Set down the material once more, exactly as it appears.

==== Data

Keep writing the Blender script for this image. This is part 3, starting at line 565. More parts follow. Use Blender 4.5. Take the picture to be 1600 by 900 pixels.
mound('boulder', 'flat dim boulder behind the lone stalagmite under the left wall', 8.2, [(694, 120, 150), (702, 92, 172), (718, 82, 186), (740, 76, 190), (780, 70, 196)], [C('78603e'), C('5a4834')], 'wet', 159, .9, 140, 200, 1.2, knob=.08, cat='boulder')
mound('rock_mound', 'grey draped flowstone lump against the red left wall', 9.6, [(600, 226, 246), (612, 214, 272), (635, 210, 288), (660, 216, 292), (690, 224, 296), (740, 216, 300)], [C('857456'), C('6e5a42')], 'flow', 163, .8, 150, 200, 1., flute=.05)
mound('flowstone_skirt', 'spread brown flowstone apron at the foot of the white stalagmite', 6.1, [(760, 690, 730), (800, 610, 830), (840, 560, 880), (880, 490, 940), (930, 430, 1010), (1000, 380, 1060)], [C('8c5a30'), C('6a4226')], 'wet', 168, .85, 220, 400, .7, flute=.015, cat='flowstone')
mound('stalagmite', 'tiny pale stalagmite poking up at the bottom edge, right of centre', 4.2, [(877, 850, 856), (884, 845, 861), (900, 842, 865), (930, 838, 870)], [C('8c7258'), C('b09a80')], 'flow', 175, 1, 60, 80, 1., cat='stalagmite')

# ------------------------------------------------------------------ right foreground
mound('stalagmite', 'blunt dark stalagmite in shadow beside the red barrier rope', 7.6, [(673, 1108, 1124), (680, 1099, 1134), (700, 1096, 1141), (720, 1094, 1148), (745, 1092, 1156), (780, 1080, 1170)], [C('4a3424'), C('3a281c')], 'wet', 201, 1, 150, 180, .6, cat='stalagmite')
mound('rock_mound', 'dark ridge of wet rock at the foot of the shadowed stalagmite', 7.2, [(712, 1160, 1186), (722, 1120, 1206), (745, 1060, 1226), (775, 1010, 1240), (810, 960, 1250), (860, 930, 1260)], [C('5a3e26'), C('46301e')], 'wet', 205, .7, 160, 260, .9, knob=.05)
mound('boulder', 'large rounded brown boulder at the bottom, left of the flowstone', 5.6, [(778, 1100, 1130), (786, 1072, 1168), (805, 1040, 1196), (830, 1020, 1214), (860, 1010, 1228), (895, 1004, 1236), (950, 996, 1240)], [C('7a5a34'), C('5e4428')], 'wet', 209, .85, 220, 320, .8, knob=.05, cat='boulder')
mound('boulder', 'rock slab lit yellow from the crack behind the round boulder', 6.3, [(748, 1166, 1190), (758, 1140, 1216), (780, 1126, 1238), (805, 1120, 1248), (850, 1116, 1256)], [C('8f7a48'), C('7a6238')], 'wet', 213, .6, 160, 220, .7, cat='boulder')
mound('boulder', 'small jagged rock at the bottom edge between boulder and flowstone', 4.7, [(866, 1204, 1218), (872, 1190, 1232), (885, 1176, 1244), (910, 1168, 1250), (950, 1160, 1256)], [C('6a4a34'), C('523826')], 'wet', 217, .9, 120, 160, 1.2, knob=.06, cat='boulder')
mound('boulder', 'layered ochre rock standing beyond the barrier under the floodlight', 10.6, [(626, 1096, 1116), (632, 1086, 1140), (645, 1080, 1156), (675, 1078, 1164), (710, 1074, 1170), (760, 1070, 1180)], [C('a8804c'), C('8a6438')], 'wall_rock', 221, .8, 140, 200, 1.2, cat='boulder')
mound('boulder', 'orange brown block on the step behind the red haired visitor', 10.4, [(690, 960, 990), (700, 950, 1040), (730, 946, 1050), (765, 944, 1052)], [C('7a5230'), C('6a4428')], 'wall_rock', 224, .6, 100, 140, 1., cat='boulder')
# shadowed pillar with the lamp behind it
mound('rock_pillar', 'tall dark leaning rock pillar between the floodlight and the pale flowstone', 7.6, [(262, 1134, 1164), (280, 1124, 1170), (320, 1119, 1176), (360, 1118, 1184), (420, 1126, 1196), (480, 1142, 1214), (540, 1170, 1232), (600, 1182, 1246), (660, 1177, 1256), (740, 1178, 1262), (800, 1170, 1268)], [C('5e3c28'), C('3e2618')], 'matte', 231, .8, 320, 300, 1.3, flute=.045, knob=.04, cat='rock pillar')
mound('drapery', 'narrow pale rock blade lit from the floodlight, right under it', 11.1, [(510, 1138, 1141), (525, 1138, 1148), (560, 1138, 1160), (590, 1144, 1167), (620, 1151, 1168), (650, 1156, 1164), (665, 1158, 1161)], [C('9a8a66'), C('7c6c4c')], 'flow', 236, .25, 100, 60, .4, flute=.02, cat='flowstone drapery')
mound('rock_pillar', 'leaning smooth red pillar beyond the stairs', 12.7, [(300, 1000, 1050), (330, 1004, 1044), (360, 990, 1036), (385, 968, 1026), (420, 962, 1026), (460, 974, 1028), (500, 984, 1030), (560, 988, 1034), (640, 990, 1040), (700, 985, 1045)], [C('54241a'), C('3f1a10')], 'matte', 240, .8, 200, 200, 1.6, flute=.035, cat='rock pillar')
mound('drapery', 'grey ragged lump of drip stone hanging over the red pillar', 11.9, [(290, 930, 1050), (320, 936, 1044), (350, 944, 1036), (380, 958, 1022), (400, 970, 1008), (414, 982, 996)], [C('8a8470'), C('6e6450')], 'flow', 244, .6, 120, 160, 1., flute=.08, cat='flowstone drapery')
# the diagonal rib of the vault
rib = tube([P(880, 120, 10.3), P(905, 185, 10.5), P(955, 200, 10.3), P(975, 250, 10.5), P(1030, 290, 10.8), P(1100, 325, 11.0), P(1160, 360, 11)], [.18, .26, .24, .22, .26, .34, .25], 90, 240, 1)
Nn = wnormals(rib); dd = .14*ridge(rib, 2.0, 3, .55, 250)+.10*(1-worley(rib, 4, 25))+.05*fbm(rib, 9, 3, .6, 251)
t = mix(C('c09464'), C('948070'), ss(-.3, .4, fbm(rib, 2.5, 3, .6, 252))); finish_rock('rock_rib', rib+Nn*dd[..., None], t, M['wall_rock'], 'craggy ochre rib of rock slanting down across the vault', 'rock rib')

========

### Result below
Keep writing the Blender script for this image. This is part 3, starting at line 565. More parts follow. Use Blender 4.5. Take the picture to be 1600 by 900 pixels.
mound('boulder', 'flat dim boulder behind the lone stalagmite under the left wall', 8.2, [(694, 120, 150), (702, 92, 172), (718, 82, 186), (740, 76, 190), (780, 70, 196)], [C('78603e'), C('5a4834')], 'wet', 159, .9, 140, 200, 1.2, knob=.08, cat='boulder')
mound('rock_mound', 'grey draped flowstone lump against the red left wall', 9.6, [(600, 226, 246), (612, 214, 272), (635, 210, 288), (660, 216, 292), (690, 224, 296), (740, 216, 300)], [C('857456'), C('6e5a42')], 'flow', 163, .8, 150, 200, 1., flute=.05)
mound('flowstone_skirt', 'spread brown flowstone apron at the foot of the white stalagmite', 6.1, [(760, 690, 730), (800, 610, 830), (840, 560, 880), (880, 490, 940), (930, 430, 1010), (1000, 380, 1060)], [C('8c5a30'), C('6a4226')], 'wet', 168, .85, 220, 400, .7, flute=.015, cat='flowstone')
mound('stalagmite', 'tiny pale stalagmite poking up at the bottom edge, right of centre', 4.2, [(877, 850, 856), (884, 845, 861), (900, 842, 865), (930, 838, 870)], [C('8c7258'), C('b09a80')], 'flow', 175, 1, 60, 80, 1., cat='stalagmite')

# ------------------------------------------------------------------ right foreground
mound('stalagmite', 'blunt dark stalagmite in shadow beside the red barrier rope', 7.6, [(673, 1108, 1124), (680, 1099, 1134), (700, 1096, 1141), (720, 1094, 1148), (745, 1092, 1156), (780, 1080, 1170)], [C('4a3424'), C('3a281c')], 'wet', 201, 1, 150, 180, .6, cat='stalagmite')
mound('rock_mound', 'dark ridge of wet rock at the foot of the shadowed stalagmite', 7.2, [(712, 1160, 1186), (722, 1120, 1206), (745, 1060, 1226), (775, 1010, 1240), (810, 960, 1250), (860, 930, 1260)], [C('5a3e26'), C('46301e')], 'wet', 205, .7, 160, 260, .9, knob=.05)
mound('boulder', 'large rounded brown boulder at the bottom, left of the flowstone', 5.6, [(778, 1100, 1130), (786, 1072, 1168), (805, 1040, 1196), (830, 1020, 1214), (860, 1010, 1228), (895, 1004, 1236), (950, 996, 1240)], [C('7a5a34'), C('5e4428')], 'wet', 209, .85, 220, 320, .8, knob=.05, cat='boulder')
mound('boulder', 'rock slab lit yellow from the crack behind the round boulder', 6.3, [(748, 1166, 1190), (758, 1140, 1216), (780, 1126, 1238), (805, 1120, 1248), (850, 1116, 1256)], [C('8f7a48'), C('7a6238')], 'wet', 213, .6, 160, 220, .7, cat='boulder')
mound('boulder', 'small jagged rock at the bottom edge between boulder and flowstone', 4.7, [(866, 1204, 1218), (872, 1190, 1232), (885, 1176, 1244), (910, 1168, 1250), (950, 1160, 1256)], [C('6a4a34'), C('523826')], 'wet', 217, .9, 120, 160, 1.2, knob=.06, cat='boulder')
mound('boulder', 'layered ochre rock standing beyond the barrier under the floodlight', 10.6, [(626, 1096, 1116), (632, 1086, 1140), (645, 1080, 1156), (675, 1078, 1164), (710, 1074, 1170), (760, 1070, 1180)], [C('a8804c'), C('8a6438')], 'wall_rock', 221, .8, 140, 200, 1.2, cat='boulder')
mound('boulder', 'orange brown block on the step behind the red haired visitor', 10.4, [(690, 960, 990), (700, 950, 1040), (730, 946, 1050), (765, 944, 1052)], [C('7a5230'), C('6a4428')], 'wall_rock', 224, .6, 100, 140, 1., cat='boulder')
# shadowed pillar with the lamp behind it
mound('rock_pillar', 'tall dark leaning rock pillar between the floodlight and the pale flowstone', 7.6, [(262, 1134, 1164), (280, 1124, 1170), (320, 1119, 1176), (360, 1118, 1184), (420, 1126, 1196), (480, 1142, 1214), (540, 1170, 1232), (600, 1182, 1246), (660, 1177, 1256), (740, 1178, 1262), (800, 1170, 1268)], [C('5e3c28'), C('3e2618')], 'matte', 231, .8, 320, 300, 1.3, flute=.045, knob=.04, cat='rock pillar')
mound('drapery', 'narrow pale rock blade lit from the floodlight, right under it', 11.1, [(510, 1138, 1141), (525, 1138, 1148), (560, 1138, 1160), (590, 1144, 1167), (620, 1151, 1168), (650, 1156, 1164), (665, 1158, 1161)], [C('9a8a66'), C('7c6c4c')], 'flow', 236, .25, 100, 60, .4, flute=.02, cat='flowstone drapery')
mound('rock_pillar', 'leaning smooth red pillar beyond the stairs', 12.7, [(300, 1000, 1050), (330, 1004, 1044), (360, 990, 1036), (385, 968, 1026), (420, 962, 1026), (460, 974, 1028), (500, 984, 1030), (560, 988, 1034), (640, 990, 1040), (700, 985, 1045)], [C('54241a'), C('3f1a10')], 'matte', 240, .8, 200, 200, 1.6, flute=.035, cat='rock pillar')
mound('drapery', 'grey ragged lump of drip stone hanging over the red pillar', 11.9, [(290, 930, 1050), (320, 936, 1044), (350, 944, 1036), (380, 958, 1022), (400, 970, 1008), (414, 982, 996)], [C('8a8470'), C('6e6450')], 'flow', 244, .6, 120, 160, 1., flute=.08, cat='flowstone drapery')
# the diagonal rib of the vault
rib = tube([P(880, 120, 10.3), P(905, 185, 10.5), P(955, 200, 10.3), P(975, 250, 10.5), P(1030, 290, 10.8), P(1100, 325, 11.0), P(1160, 360, 11)], [.18, .26, .24, .22, .26, .34, .25], 90, 240, 1)
Nn = wnormals(rib); dd = .14*ridge(rib, 2.0, 3, .55, 250)+.10*(1-worley(rib, 4, 25))+.05*fbm(rib, 9, 3, .6, 251)
t = mix(C('c09464'), C('948070'), ss(-.3, .4, fbm(rib, 2.5, 3, .6, 252))); finish_rock('rock_rib', rib+Nn*dd[..., None], t, M['wall_rock'], 'craggy ochre rib of rock slanting down across the vault', 'rock rib')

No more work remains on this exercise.